[Begin]

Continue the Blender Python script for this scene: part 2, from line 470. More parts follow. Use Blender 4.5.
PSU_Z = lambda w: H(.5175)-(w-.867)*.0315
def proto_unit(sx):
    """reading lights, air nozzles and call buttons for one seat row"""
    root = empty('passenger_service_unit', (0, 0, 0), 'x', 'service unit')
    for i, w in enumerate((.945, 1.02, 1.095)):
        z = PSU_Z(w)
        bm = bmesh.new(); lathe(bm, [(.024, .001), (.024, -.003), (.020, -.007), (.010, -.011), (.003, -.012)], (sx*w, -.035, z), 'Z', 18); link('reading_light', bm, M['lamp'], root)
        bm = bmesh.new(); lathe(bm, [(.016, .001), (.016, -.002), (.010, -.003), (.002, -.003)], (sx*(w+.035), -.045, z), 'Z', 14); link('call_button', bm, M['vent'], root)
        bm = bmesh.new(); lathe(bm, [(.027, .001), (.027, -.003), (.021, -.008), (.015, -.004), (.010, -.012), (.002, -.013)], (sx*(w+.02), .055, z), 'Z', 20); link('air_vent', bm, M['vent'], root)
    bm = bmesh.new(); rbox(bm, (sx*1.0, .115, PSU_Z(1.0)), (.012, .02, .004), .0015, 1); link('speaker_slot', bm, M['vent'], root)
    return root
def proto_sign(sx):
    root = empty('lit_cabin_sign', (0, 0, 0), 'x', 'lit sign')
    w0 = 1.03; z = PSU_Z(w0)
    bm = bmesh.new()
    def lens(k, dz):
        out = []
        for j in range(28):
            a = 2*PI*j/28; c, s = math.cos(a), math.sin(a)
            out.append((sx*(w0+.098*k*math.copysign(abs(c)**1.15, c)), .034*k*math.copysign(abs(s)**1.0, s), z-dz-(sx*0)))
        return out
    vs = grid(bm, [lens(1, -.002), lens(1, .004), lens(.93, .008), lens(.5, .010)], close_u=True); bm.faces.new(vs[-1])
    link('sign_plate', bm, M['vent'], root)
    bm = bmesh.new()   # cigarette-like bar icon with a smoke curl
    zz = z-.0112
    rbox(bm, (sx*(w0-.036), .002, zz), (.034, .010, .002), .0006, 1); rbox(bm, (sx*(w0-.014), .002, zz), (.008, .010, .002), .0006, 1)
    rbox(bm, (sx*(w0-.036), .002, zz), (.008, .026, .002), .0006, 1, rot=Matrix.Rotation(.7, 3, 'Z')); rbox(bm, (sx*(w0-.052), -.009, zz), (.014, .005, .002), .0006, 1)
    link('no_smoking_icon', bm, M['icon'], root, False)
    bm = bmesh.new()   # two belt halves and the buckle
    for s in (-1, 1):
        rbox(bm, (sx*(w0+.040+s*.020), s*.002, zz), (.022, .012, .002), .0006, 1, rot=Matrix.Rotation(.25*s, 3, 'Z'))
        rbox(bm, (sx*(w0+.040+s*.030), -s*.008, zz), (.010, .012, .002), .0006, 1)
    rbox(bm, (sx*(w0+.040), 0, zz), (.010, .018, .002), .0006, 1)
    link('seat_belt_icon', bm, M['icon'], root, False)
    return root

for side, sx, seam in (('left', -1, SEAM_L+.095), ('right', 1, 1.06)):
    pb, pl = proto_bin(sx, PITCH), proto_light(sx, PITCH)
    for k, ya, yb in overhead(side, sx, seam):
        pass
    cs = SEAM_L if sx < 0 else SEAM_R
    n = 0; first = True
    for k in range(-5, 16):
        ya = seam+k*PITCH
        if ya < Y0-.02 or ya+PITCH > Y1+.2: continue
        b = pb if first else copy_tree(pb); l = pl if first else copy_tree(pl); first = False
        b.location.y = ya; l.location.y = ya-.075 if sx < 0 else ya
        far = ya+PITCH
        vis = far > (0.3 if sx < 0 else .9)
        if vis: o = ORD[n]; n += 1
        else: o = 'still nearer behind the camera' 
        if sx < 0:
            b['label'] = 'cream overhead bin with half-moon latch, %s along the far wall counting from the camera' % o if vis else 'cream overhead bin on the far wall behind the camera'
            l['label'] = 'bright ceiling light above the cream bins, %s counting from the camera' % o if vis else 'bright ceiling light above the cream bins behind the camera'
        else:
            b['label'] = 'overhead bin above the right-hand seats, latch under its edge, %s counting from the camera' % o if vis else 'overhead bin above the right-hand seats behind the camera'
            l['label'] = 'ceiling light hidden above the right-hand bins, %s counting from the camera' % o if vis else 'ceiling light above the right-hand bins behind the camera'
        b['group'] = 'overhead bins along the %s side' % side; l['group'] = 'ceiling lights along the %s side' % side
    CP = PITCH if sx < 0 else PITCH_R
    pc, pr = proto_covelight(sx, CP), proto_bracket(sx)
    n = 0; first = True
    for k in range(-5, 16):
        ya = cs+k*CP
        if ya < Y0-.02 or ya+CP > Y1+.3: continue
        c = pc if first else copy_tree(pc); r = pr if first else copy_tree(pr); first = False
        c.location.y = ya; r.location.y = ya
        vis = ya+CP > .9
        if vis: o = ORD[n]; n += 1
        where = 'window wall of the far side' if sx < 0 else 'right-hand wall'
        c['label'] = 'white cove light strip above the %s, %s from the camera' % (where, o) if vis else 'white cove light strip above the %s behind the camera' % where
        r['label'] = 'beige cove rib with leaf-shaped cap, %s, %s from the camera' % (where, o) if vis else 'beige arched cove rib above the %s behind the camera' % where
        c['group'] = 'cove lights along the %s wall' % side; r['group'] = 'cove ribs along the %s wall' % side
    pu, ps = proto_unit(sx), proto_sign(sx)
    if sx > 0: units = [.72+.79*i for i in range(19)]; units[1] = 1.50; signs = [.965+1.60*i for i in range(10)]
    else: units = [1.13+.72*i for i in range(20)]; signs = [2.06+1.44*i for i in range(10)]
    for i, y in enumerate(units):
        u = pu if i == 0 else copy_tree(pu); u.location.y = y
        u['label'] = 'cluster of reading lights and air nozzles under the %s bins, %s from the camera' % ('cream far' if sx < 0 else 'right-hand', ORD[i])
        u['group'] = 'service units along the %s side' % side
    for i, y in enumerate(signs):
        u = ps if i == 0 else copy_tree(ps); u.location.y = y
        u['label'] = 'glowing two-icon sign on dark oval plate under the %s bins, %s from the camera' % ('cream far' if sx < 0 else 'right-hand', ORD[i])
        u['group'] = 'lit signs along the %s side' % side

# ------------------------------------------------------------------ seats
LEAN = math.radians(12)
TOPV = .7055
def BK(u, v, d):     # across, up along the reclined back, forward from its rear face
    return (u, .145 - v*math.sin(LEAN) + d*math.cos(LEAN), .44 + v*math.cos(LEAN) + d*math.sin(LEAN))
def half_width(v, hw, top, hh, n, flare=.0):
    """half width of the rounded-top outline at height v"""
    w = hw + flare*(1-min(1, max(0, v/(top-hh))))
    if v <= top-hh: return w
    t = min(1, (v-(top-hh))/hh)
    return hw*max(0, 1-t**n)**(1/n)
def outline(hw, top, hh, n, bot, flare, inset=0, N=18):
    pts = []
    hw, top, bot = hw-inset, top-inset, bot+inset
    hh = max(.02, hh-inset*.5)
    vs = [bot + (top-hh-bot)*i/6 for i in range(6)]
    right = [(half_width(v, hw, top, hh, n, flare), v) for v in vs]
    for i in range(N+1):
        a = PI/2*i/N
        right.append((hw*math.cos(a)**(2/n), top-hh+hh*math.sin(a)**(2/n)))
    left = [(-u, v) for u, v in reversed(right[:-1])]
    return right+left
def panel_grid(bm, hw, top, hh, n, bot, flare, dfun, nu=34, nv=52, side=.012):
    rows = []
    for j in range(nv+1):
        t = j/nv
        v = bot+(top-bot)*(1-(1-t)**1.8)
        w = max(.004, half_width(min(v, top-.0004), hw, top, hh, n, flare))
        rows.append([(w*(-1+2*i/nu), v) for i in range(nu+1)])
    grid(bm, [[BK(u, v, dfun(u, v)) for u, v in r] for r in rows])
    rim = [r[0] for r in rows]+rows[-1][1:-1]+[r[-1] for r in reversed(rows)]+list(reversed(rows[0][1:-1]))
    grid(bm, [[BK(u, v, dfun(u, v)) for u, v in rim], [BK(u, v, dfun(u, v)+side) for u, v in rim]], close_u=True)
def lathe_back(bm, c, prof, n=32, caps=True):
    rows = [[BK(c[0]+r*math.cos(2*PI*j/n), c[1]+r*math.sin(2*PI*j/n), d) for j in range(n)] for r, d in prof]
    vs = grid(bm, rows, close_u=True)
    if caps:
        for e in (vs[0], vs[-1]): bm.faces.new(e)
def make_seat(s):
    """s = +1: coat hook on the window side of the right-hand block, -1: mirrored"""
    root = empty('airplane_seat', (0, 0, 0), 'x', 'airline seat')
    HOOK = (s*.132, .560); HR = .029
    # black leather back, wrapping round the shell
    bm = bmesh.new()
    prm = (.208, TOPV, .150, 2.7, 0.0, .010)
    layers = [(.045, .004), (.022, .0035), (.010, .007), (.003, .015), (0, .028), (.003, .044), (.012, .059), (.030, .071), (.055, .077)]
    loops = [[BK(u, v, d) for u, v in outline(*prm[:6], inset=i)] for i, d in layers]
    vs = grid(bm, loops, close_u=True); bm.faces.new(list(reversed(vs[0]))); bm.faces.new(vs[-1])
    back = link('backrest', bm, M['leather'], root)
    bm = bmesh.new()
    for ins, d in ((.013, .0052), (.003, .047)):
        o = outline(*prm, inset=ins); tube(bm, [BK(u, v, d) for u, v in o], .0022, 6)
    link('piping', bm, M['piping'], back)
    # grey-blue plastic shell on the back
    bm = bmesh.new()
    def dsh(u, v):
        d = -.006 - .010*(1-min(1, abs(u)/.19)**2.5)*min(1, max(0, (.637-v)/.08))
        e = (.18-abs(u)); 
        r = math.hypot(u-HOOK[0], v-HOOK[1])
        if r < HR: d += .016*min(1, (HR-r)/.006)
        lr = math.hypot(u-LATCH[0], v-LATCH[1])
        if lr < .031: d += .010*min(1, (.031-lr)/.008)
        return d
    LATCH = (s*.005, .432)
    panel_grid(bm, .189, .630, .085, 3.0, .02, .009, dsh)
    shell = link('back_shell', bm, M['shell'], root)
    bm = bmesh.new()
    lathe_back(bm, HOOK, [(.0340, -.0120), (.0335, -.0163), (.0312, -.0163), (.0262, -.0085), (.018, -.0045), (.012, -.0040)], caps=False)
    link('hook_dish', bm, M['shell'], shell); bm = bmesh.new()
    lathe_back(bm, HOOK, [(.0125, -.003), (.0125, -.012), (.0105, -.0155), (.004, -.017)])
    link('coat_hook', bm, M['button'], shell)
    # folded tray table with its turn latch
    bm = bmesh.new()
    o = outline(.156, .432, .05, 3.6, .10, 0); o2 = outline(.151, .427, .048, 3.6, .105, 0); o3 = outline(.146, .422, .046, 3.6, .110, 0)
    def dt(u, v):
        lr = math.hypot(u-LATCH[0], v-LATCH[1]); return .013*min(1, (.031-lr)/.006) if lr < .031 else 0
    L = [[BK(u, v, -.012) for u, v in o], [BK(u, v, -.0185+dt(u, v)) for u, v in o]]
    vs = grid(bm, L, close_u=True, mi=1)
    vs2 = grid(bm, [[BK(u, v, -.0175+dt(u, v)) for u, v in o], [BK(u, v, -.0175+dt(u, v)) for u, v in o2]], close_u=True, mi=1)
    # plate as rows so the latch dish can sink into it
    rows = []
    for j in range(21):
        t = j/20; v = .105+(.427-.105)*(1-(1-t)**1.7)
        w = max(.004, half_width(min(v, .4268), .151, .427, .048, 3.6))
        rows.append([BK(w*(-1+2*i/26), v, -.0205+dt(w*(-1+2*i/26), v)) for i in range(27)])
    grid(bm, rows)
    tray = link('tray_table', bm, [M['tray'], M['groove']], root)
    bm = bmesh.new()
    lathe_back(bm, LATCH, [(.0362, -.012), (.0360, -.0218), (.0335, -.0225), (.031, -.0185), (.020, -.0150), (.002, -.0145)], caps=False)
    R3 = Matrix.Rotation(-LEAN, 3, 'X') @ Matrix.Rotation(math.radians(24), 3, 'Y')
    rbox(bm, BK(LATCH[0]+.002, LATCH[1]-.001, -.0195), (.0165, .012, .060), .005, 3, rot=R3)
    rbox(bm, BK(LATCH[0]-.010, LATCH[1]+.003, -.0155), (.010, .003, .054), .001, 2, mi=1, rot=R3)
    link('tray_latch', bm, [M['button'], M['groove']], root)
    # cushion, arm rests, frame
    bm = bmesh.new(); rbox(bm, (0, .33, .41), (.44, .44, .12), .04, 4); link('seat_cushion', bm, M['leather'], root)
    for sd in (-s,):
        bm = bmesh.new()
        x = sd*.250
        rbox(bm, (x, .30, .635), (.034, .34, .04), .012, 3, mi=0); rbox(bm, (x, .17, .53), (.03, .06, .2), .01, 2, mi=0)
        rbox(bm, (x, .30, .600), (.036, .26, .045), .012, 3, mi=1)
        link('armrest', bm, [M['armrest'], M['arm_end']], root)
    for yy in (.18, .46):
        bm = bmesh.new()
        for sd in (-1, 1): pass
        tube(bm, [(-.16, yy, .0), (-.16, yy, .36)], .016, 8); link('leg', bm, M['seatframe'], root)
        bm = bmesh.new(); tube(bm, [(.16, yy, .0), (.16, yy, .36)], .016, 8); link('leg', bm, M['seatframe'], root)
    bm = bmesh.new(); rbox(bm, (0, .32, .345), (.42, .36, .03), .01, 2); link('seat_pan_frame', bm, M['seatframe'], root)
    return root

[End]

Instructions for the task: Return a copy of every line that includes the word "from".

Expected answer:
Continue the Blender Python script for this scene: part 2, from line 470. More parts follow. Use Blender 4.5.
            b['label'] = 'cream overhead bin with half-moon latch, %s along the far wall counting from the camera' % o if vis else 'cream overhead bin on the far wall behind the camera'
            l['label'] = 'bright ceiling light above the cream bins, %s counting from the camera' % o if vis else 'bright ceiling light above the cream bins behind the camera'
            b['label'] = 'overhead bin above the right-hand seats, latch under its edge, %s counting from the camera' % o if vis else 'overhead bin above the right-hand seats behind the camera'
            l['label'] = 'ceiling light hidden above the right-hand bins, %s counting from the camera' % o if vis else 'ceiling light above the right-hand bins behind the camera'
        c['label'] = 'white cove light strip above the %s, %s from the camera' % (where, o) if vis else 'white cove light strip above the %s behind the camera' % where
        r['label'] = 'beige cove rib with leaf-shaped cap, %s, %s from the camera' % (where, o) if vis else 'beige arched cove rib above the %s behind the camera' % where
        u['label'] = 'cluster of reading lights and air nozzles under the %s bins, %s from the camera' % ('cream far' if sx < 0 else 'right-hand', ORD[i])
        u['label'] = 'glowing two-icon sign on dark oval plate under the %s bins, %s from the camera' % ('cream far' if sx < 0 else 'right-hand', ORD[i])
def BK(u, v, d):     # across, up along the reclined back, forward from its rear face